Konsep patron sudah muncul jauh sebelum era Renaisans di Eropa (abad 14 – 17). Di awal kemunculan peradaban manusia, para raja dan penakluk menjadi patron seni untuk meningkatkan prestise mereka dan menjadi tanda bagi kekuatan mereka. Bangsa Romawi kuno mengenal konsep patron dengan clientela. Dari dunia kuno dan seterusnya, konsep patron dikenal dengan sangat terperinci sehubungan dengan Eropa abad pertengahan dan Renaisans, meskipun konsep patron juga dapat ditelusuri pada era feodal di Jepang, kerajaan tradisional Asia Tenggara, dan tentu saja di Indonesia. Raden Saleh, seorang pelukis sekaligus pelopor seni modern di Indonesia memiliki seorang patron yang kemudian membiayai studinya ke Belanda pada waktu itu.

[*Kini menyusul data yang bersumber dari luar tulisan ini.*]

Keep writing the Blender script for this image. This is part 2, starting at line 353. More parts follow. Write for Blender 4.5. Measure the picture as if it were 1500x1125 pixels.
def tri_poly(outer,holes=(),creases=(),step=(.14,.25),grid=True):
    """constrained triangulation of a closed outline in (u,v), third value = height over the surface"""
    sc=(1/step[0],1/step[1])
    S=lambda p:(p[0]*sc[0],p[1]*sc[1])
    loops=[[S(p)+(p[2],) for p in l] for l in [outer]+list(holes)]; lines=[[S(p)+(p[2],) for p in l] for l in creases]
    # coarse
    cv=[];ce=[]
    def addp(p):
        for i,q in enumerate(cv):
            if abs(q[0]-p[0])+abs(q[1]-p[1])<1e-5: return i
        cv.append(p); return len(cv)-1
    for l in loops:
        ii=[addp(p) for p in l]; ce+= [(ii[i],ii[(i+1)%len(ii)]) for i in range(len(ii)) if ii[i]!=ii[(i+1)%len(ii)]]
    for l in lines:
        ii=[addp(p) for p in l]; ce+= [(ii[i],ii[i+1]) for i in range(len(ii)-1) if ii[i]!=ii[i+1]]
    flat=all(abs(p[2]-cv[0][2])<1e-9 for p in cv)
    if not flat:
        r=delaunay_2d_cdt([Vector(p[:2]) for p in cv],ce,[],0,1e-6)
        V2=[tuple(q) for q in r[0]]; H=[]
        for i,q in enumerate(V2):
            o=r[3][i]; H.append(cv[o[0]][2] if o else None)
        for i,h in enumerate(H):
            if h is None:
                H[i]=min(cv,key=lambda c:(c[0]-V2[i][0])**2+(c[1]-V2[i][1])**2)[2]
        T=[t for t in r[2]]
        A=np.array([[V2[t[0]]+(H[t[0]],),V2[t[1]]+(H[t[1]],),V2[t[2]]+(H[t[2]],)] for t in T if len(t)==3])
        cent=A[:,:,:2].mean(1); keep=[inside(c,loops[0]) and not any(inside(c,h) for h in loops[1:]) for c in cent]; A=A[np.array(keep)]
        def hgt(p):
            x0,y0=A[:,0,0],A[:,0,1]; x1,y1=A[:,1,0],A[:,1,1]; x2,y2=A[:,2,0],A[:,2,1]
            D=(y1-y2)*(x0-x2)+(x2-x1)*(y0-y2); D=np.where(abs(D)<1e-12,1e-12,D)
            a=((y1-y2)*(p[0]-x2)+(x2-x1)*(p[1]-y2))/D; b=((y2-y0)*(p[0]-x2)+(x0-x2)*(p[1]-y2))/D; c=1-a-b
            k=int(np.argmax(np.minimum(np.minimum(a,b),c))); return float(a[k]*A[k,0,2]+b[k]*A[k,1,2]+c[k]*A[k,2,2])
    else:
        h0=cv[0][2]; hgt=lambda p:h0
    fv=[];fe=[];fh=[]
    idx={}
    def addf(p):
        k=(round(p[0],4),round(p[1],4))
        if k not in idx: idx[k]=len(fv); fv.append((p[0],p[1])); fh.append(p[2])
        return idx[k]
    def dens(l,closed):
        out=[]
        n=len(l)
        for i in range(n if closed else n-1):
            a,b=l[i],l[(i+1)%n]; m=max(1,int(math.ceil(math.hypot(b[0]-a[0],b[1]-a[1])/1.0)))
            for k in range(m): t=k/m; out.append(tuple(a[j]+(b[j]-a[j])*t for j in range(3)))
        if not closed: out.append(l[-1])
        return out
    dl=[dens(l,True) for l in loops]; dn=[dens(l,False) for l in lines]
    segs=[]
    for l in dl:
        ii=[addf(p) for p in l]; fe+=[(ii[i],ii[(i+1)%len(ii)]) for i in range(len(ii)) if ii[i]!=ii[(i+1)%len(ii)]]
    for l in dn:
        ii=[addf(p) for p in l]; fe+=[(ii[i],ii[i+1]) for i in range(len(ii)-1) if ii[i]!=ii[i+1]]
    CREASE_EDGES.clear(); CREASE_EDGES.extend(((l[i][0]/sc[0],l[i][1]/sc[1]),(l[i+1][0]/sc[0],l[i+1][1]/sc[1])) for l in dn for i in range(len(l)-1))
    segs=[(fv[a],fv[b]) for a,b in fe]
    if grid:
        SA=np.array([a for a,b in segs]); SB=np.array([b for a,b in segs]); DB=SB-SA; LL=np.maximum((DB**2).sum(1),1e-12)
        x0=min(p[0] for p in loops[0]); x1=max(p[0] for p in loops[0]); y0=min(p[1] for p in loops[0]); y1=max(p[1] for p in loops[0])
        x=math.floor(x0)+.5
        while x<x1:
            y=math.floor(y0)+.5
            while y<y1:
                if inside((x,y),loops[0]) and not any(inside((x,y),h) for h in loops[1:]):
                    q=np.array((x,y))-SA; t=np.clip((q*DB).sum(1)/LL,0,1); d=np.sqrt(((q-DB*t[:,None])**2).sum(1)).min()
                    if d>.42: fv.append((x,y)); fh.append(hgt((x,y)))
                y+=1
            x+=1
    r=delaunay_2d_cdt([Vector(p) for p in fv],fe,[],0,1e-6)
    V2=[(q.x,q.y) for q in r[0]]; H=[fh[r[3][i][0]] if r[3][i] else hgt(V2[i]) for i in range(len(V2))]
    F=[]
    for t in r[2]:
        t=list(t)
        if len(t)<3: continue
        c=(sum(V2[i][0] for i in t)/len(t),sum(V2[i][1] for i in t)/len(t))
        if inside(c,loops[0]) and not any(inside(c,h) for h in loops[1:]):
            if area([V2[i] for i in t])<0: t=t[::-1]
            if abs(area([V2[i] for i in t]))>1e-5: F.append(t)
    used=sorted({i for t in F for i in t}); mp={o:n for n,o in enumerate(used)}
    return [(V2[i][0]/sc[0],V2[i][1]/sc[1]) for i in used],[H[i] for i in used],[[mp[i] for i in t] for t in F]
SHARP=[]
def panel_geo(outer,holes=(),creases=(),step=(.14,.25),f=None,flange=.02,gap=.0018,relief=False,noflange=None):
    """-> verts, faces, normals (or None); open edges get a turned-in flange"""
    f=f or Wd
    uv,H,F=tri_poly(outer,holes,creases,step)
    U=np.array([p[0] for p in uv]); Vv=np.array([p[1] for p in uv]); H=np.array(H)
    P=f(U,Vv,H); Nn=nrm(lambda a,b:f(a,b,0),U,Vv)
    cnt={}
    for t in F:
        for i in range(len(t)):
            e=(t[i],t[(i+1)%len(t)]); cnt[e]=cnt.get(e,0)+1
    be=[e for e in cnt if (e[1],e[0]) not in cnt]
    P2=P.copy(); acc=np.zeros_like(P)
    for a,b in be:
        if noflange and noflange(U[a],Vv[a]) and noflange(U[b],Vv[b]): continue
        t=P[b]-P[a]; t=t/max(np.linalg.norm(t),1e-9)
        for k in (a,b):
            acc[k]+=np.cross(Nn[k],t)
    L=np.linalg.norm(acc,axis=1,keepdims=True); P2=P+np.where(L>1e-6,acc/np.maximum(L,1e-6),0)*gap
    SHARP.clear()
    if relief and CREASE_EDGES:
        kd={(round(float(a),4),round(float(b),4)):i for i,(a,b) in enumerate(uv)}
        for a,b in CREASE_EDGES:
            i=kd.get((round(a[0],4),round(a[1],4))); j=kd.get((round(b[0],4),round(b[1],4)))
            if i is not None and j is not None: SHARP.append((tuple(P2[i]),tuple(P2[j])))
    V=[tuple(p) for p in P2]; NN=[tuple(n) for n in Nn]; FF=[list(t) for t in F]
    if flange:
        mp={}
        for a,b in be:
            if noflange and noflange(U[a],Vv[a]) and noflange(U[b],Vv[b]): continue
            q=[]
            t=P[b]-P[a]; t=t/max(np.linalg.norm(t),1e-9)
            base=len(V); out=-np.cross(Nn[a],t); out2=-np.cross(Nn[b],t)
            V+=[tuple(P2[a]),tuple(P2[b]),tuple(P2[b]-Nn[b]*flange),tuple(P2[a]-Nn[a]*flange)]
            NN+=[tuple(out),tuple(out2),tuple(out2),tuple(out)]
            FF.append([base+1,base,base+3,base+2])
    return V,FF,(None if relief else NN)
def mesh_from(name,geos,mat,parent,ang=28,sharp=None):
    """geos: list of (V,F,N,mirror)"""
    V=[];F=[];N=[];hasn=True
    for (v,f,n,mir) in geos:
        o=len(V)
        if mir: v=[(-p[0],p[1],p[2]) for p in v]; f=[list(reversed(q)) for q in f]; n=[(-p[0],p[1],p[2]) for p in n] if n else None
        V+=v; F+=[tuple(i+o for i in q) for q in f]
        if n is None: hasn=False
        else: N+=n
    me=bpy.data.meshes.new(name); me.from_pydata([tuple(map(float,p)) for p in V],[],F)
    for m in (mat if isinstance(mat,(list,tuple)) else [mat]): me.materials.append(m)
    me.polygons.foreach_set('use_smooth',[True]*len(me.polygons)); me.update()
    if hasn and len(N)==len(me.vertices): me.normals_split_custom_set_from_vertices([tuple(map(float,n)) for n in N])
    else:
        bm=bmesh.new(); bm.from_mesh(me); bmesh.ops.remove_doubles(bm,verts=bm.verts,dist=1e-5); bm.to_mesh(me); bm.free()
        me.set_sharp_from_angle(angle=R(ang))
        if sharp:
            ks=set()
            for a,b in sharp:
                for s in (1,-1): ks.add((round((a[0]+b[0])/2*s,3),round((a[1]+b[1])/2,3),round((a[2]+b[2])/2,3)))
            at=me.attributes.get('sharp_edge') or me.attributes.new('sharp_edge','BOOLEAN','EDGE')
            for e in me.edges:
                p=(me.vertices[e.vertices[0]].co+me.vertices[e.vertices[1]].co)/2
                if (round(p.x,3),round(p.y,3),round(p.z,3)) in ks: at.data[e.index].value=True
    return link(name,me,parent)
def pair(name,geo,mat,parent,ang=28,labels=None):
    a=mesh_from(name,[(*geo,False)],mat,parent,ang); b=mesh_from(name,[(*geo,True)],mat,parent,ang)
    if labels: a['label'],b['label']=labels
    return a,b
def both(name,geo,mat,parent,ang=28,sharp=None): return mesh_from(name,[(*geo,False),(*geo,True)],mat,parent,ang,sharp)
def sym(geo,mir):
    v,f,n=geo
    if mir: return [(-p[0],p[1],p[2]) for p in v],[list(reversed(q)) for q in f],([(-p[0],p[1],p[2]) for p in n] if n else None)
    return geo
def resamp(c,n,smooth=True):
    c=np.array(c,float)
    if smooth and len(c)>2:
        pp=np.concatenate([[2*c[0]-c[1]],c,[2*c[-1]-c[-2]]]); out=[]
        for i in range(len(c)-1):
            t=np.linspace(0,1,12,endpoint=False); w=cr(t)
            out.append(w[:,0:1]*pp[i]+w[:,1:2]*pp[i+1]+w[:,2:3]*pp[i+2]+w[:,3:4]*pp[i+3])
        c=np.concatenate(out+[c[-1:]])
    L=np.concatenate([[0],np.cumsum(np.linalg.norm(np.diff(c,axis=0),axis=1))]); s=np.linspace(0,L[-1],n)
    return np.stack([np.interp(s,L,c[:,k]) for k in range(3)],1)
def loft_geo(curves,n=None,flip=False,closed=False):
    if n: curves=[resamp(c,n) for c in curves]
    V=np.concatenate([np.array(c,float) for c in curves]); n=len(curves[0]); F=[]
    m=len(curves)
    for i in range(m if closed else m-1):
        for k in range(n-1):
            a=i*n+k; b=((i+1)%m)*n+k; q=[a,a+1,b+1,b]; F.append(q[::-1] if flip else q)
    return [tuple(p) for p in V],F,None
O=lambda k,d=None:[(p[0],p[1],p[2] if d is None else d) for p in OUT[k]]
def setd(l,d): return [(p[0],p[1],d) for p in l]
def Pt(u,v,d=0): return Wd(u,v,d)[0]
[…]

Kemudian ada Bung Karno, presiden pertama Indonesia, yang merupakan seorang patron seni. Di samping sebagai kolektor lukisan, Sukarno-lah yang mendorong hidup dan berkembangnya seni rupa Indonesia khususnya pada masa penjajahan Jepang. Walaupun konsep patron memiliki kaitan erat dengan seniman dan karya seni, bidang lain pun banyak mendapatkan keuntungan dari konsep patron ini seperti sains, musik, penulis, filsafat, astrologi, politik, dan bidang lainnya. Galileo seorang astronom memiliki patron yang kemudian mendukung kariernya di bidang matematika dan astronomi. Sangat sulit untuk secara pasti menentukan kapan konsep patron ini lahir. Cicero, seorang senator dan filsuf Romawi, berpikir bahwa sebenarnya clientela di Romawi dibawa oleh pendiri Romawi itu sendiri yaitu Romulus. Konsep patron cenderung muncul di mana pun sistem kerajaan atau kekaisaran dan aristokrasi mendominasi masyarakat.

Patron pada Masa Kini

Salah satu perubahan mencolok dari konsep patron ketika berevolusi ke era modern yaitu konsep patron menjadi lebih terfokus kepada kelompok individu yang lebih besar daripada individu tunggal atau organisasi yang bertindak sebagai patron. Hal ini merupakan salah satu perubahan dalam konsep patron dari era Renaisans ke era modern. Hari ini internet memungkinkan setiap orang dengan komputer yang terhubung ke internet untuk dapat membuat koneksi dengan orang lain secara harfiah di seluruh Dunia. Trakteer menyediakan platform ini bagi para seniman, kreator, dan influencer. Trakteer didedikasikan untuk terciptanya karya-karya dengan dukungan dari sahabat, teman, keluarga, bahkan orang yang tidak kita kenal sekalipun di internet. Ini membuka banyak peluang bagi seorang seniman, kreator, atau influencer untuk menciptakan karya bagi konsumen. Seniman, kreator, dan influencer, melalui Trakteer, telah dapat kembali ke tradisi nenek moyang spiritual mereka di era Renaisans. Seorang patron hari ini memiliki peran yang sama persis seperti berabad-abad yang lalu, memberikan dukungan sebagai imbalan atas karya yang dijanjikan.

end.

Sebuah pesan dari TE Adams bagi para seniman atau mereka yang beraspirasi menjadi seorang seniman. “Internet sebagai platform untuk artis yang sedang tumbuh dapat menjadi media yang sulit untuk bisa bertahan. Internet bertindak sebagai saringan, mereka yang terjaring akan bertahan lebih lama daripada yang jatuh melewati celah. Audiens yang terus berkembang bisa didapatkan oleh seorang seniman yang mengetahui apa yang diinginkan oleh penonton dan keterampilan untuk bisa mencapainya. Untuk mencapai ini, yang dibutuhkan adalah seperangkat keterampilan yang terus diasah yang pada gilirannya nanti akan menjangkau basis audiens yang terus tumbuh. Yang juga dibutuhkan adalah keterampilan jejaring sosial untuk mendatangkan audiens itu sendiri”.